Channel meandering is ubiquitous in tidal marshes, yet it is either
omitted or weakly implemented in morphodynamic models. Here we propose a
novel numerical method to simulate channel meandering in tidal marshes
on a Cartesian grid. The method calculates a first-order flow by
considering the balance between pressure gradient and bed friction. To
account for flow momentum shift towards meander outer banks, the flow is
empirically modified. Unlike previous simplified methods that relied on
the curvature of the bank, this modification is based on the curvature
of the flow, making the model suitable for use in dendritic channel
networks. The modified flow intrinsically accounts for the topographic
steering effect, which tends to deflect the momentum toward the outer
bank. As a result, the outer bank becomes steeper and erodes due to soil
creep. Additionally, the outer bank experiences erosion proportional to
the flow curvature. This erosion mechanism parameterizes the direct
erosion caused by flow impacting the bank through a proportionality
coefficient, which modulates the rate of lateral channel migration.

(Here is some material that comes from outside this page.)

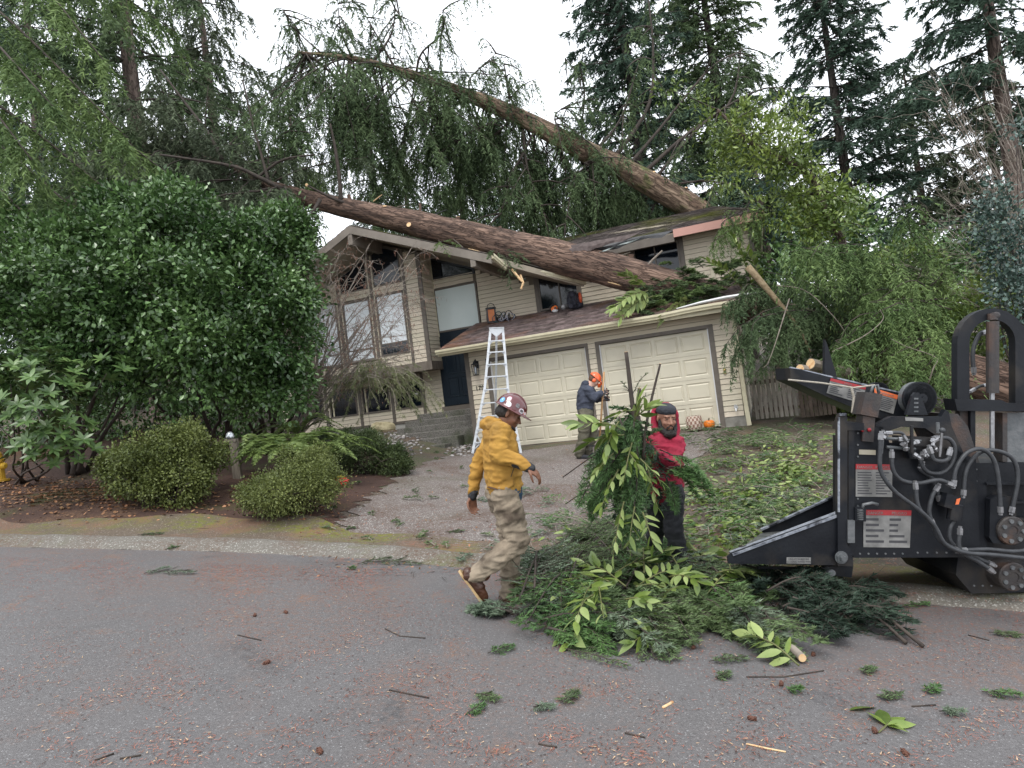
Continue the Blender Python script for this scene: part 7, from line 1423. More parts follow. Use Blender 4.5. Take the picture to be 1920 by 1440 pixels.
b = MB(); b.tube([o + Vector((-.15, -.05, .10)), o + Vector((-.27, -.18, .11)), o + Vector((-.34, -.36, .075)), o + Vector((-.36, -.60, .01))], [.06, .058, .055, .055], 12, rough=.1); part('blower_tube', b, mat('grey_tube', (.07, .07, .075), (.11, .11, .115), 20, .5), bl, wc=True, smooth=True)
# lamp post, hydrant, red toy, boulder, stones
q = Vector(GW(444, 897)); lp = root('garden_lamp_post', q, 'weathered wooden post with a small glass lamp on top between the low bushes', 'lamp post'); LPW = mat('weathered_lamp_post', (.10, .085, .065), (.20, .17, .135), 8, .85, .5, 50, stretch=(4, 4, .5))
u = Vector((0, 0, 1)); b = MB(); b.bar(q - u * .1, q + u * .60, .085, .085, up=FW); b.bar(q + u * .60 - CAMV(.11, 0, 0), q + u * .60 + CAMV(.07, 0, 0), .10, .045, up=(0, 0, 1)); part('post', b, LPW, lp, wc=True)
b = MB(); b.bar(q + CAMV(.06, 0, 0) - u * .1, q + u * .57 + CAMV(.055, 0, 0), .045, .08, up=FW); part('side_board', b, LPW, lp, wc=True); b = MB(); b.lathe([(.06, .625), (.066, .65), (.055, .70), (.03, .73), (.01, .735)], q - CAMV(.035, 0, 0), (0, 0, 1), 14); part('glass_lamp', b, mat('lamp_glass_silver', (.3, .32, .34), (.6, .62, .64), 30, .1, metal=.6), lp, wc=True, smooth=True)
q = Vector(GW(-4, 905)); hy = root('fire_hydrant', q, 'yellow fire hydrant base at the left edge under the rhododendron', 'hydrant'); YEL = mat('yellow_hydrant_paint', (.55, .34, .03), (.48, .28, .03), 6, .5, .1)
b = MB(); b.lathe([(.17, 0), (.17, .035), (.11, .04), (.10, .32), (.125, .33), (.125, .37), (.10, .38), (.09, .46), (.05, .52), (.02, .54)], q, (0, 0, 1), 18); part('barrel', b, YEL, hy, wc=True); 
for s_ in (-1, 1): b = MB(); b.lathe([(.05, 0), (.055, .06), (.03, .08)], q + u * .27 + CAMV(.09 * s_, 0, 0), CAMV(s_, -.2, 0), 8); part('outlet_cap', b, YEL, hy, wc=True)
q = Vector(GW(640, 912)); rt_ = root('plastic_toy', q, 'red and yellow plastic toy scoop lying right of the low bush', 'toy'); b = MB(); b.ball(q + u * .06, (.11, .08, .07)); b.ball(q + u * .08 + CAMV(.06, 0, 0), (.07, .06, .05)); grow('red_shell', b, mat('red_plastic', (.62, .03, .035), (.7, .05, .05), 5, .3), rt_, .012, 1, .02, 12); b = MB(); b.tube([q + u * .12 - CAMV(.10, 0, 0), q + u * .155, q + u * .13 + CAMV(.06, 0, 0)], .02, 6); part('yellow_handle', b, mat('yellow_plastic', (.6, .5, .05), rough=.4), rt_, wc=True, smooth=True)
q = H(-7.2, 1.55, .80); bo = MB(); bo.ball(q, (.36, .22, .20), 16, 10); o = put('boulder', bo.mesh('boulder', mat('lichen_yellow_stone', (.36, .31, .19), (.5, .44, .28), 7, .85, .5, 30, c3=(.2, .16, .08), s3=3), False), None, 'pale yellow boulder at the foot of the lower left wall', 'rock')
for v in o.data.vertices: v.co += Vector(v.normal) * .09 * noise.noise(v.co * 3.7)
def pebbles(name, n, gen, r, m, label=None, **k):
    b = MB()
    for i in range(n):
        p = gen(); rr = r * random.uniform(.5, 1.4); M = Matrix.Rotation(random.uniform(0, 6), 3, 'Z') @ Matrix.Diagonal((1, .7, .5)); b.ball(Vector(p) + Vector((0, 0, rr * .2)), rr, 6, 4, M=M)
    return put(name, b.mesh(name, m, True), None, kind='stuff', label=label)
pebbles('garden_stones', 170, lambda: GW(random.gauss(755, 28), random.gauss(826, 14)), .05, mat('river_stone', (.14, .13, .125), (.4, .38, .36), 3, .8, rand=.5))
pebbles('garden_stones', 120, lambda: GW(random.gauss(868, 14), random.gauss(838, 9)), .045, bpy.data.materials['river_stone'])
# pile of cut logs behind the arm
for i, (x, y, x2, y2, r) in enumerate(((1500, 692, 1560, 704, .10), (1520, 682, 1590, 700, .11), (1490, 700, 1545, 712, .08))):
    a, c = P(x, y, 12.4), P(x2, y2, 12.9); lg = root('cut_log', a, ('short cut log lying lowest behind the tip of the chipper arm', 'thick cut log on top of the small stack behind the chipper arm', 'thin cut log nearest the gate behind the chipper arm')[(0, 1, 2)[i]], 'log'); b = MB(); b.tube([a, a.lerp(c, .5), c], r, 10, rough=.1); part('bark', b, TWIG2, lg, wc=True)
    d = (a - c).normalized(); xx = d.orthogonal().normalized(); yy = d.cross(xx); b = MB(); b.add([a + d * .004 + (xx * math.cos(t) + yy * math.sin(t)) * r * .9 for t in [k * math.tau / 10 for k in range(10)]], [tuple(range(10))]); part('cut_face', b, CUT, lg, wc=True)
# ================================================================ CUT BRANCHES AND LITTER
def flat_bough(p0, p1, arch=.12, wid=.35, nside=26, m=26, nl=.035, nw=.0035, up=None, sag=.1, jit=.25):
    """a flat fir or cedar spray: stem, side twigs, needles on both sides of every twig"""
    p0 = np.array(p0); p1 = np.array(p1); L = np.linalg.norm(p1 - p0); up = UP if up is None else np.array(up); main = curve([p0, (p0 + p1) / 2 + up * arch * L, p1], 14)
    t = np.linspace(.12, .98, nside); p = np.stack([np.interp(t, np.linspace(0, 1, 14), main[:, j]) for j in range(3)], 1); tg = unit(p1 - p0 + RNG.normal(size=(nside, 3)) * .05); sd = unit(np.cross(tg, up)); sg = np.where(np.arange(nside) % 2 == 0, 1, -1)[:, None]
    dd = unit(sd * sg * .8 + tg * .75 + up * RNG.normal(size=(nside, 1)) * jit); tl = wid * L * (1.08 - t) ** .7 * RNG.uniform(.7, 1.15, nside) * np.minimum(1, t * 5)
    s = np.linspace(.06, 1, m)[None]; pos = p[:, None] + dd[:, None] * (s * tl[:, None])[..., None] - UP * (sag * s ** 2 * tl[:, None])[..., None]; q = np.where(np.arange(m) % 2 == 0, 1, -1)[None, :, None]
    sx = unit(np.cross(dd, up))[:, None]; bd = dd[:, None] * .75 + sx * q * .8 + RNG.normal(size=(nside, m, 3)) * .2; k = nside * m
    ends = [np.stack([p[i], p[i] + dd[i] * tl[i]]) for i in range(nside)]
    return main, ends, (pos.reshape(-1, 3), bd.reshape(-1, 3), nl * RNG.uniform(.6, 1.25, k), nw * RNG.uniform(.7, 1.2, k))
def cat4(bs): return tuple(np.concatenate([b[j] for b in bs]) for j in range(4))
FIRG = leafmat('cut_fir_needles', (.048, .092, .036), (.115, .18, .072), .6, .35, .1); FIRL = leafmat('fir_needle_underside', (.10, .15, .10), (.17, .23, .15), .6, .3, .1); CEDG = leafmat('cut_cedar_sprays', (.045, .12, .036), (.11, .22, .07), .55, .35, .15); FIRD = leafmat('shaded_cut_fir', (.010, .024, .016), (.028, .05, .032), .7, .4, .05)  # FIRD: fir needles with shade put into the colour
def bough_thing(name, specs, mtl, label, cat, group=None, r=.010, lm=TWIG, **k):
    rt = root(name, Vector(specs[0][0]), label, cat, group); ms = []; es = []; bs = []
    for a, c in specs: m0, e0, b0 = flat_bough(a, c, **k); ms.append(m0); es += e0; bs.append(b0)
    tubes('stem', ms, r, .003, lm, rt, n=6, kind=None if len(ms) == 1 else 'stuff'); tubes('twigs', es, .003, .0015, lm, rt, n=3); fol('needles', blades(*cat4(bs)), mtl, rt); return rt
def laurel(p0, p1, n, L, label, meshes=None, mix=.3, name='laurel_branch', group=None, arch=.1, r=.007, spread=1.0, par=None, cat='branch'):
    meshes = meshes or [LEAF_L, LEAF_LP]; rt = par or root(name, Vector(p0), label, cat, group); a = np.array(p0); c = np.array(p1); l = curve([a, (a + c) / 2 + UP * arch * np.linalg.norm(c - a), c], 14)
    b = MB(); b.tube([Vector(q) for q in l], [r * (1 - .6 * i / 13) for i in range(14)], 6); part('stem', b, mat('green_stem', (.09, .10, .03), (.14, .14, .05), 9, .6) if 'green_stem' not in bpy.data.materials else bpy.data.materials['green_stem'], rt, wc=True, smooth=True)
    its = []; tg = Vector(c - a).normalized(); up = Vector(RNG.normal(size=3) * .35 + [0, 0, 1]); sd = tg.cross(up).normalized()
    for i in range(n):
        t = .15 + .85 * i / max(1, n - 1); p = Vector([np.interp(t, np.linspace(0, 1, 14), l[:, j]) for j in range(3)]); s = 1 if i % 2 else -1; d = tg * (.55 + t * .7) + sd * s * spread * (1.15 - t * .6) + Vector(RNG.normal(size=3) * .22)
        its.append((p, d, up + Vector(RNG.normal(size=3) * .4), L * random.uniform(.7, 1.15), 1 if random.random() < mix else 0))
    leaf_parts(rt, its, meshes); return rt
def gp(px, py, h=0): v = GW(px, py); return v + Vector((0, 0, h))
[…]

Deposition on the inner bank is automatically simulated by the model,
triggered by reduced bed shear stress in that area. The model accurately
reproduces channel lateral migration and sinuosity development, and
associated processes such as meander cutoffs, channel piracies, and
network reorganizations. The model provides an efficient tool for
predicting marsh landscape evolution from decades to millennia, which
will enable exploring how lateral migration and meandering of tidal
channels affect marsh ecomorphodynamics, carbon and nutrient cycling,
drainage efficiency, and pond dynamics.